In a comment to last week's Friday Fabulous Squash flower Erin is perplexed."While you're on the topic of cucurbits, I have a
question for which I have not been able to find a satisfactory answer. Last
year I was given a few poona kheera cucumber seeds. It was a lovely vegetable
that I planted right next to some other variety of cucumber. At the end of the
season, however, I decided I would save the seeds from one of the poona kheera,
despite the fact that it had likely crossed with its neighbor. This year,
rather late in the season, I planted those seeds, the only seeds I personally
saved from last season. When they sprouted and began to grow, I was very
surprised to find that they had watermelon leaves.

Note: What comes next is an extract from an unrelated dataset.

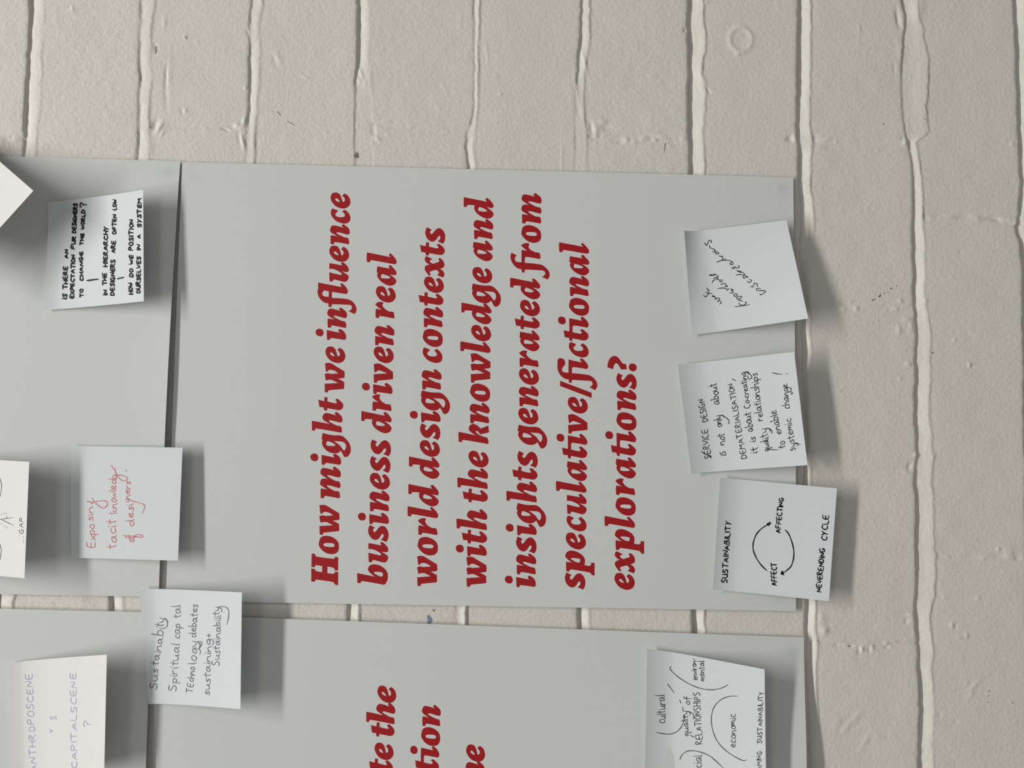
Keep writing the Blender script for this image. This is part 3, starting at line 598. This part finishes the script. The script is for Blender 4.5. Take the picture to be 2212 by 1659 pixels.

There were watermelons
growing nearby in my garden last year, but I didn't have any worry about any
kind of cross between a Cucumis and Citrullus. I know what I planted, though,
and I know the difference between a cucumber leaf and a watermelon leaf.
Unfortunately, none of the plants have grown much and have not flowered. I
would love to seed the fruit it would produce, if it could produce fruit. What
in the world happened here, Science? I'm dumbfounded."
The honest answer is that TPP doesn't know what happened. But let's examine what is known. Erin grew poona kheera cucumbers, an Indian variety of which there are several,e.g., dosakkai, sambar, as well as other varieties. Erin correctly understands that pollination of one variety by other varieties is both possible and likely depending upon flowering. Watermelon is a different genus, and as far at TPP knows, this intergeneric cross does not occur. Cucumis melo, all of the other melons, might cross with a cucumber, but that isn't the question. The suspected hybrid seeds had incised leaves (assumption - no picture?) that looked like watermelon leaves rather than cucumber leaves. So there it is, only one observation, watermelony leaves, that anything happened at all, and in no way does TPP doubt the accuracy of the observation. We will also assume that the seed looked like typical cucumber seeds, and nothing like watermelon seed or Erin would have noticed.
The first thing to try is to see if a cucumber fruit, any variety, will develop if pollinated by watermelon pollen. Bag a female cucumber flower and the morning it opens, pollinate it with pollen from a watermelon. Pipe cleaners work OK as artificial bees. Rebag for a day, and mark the fruit stalk with a tag. See what happens. 5-10 trials should suffice.
Sorry to leave this little mystery unsolved, a rather unsatisfying situation, but that's how science is, no answers without data even though Erin was correct about everything.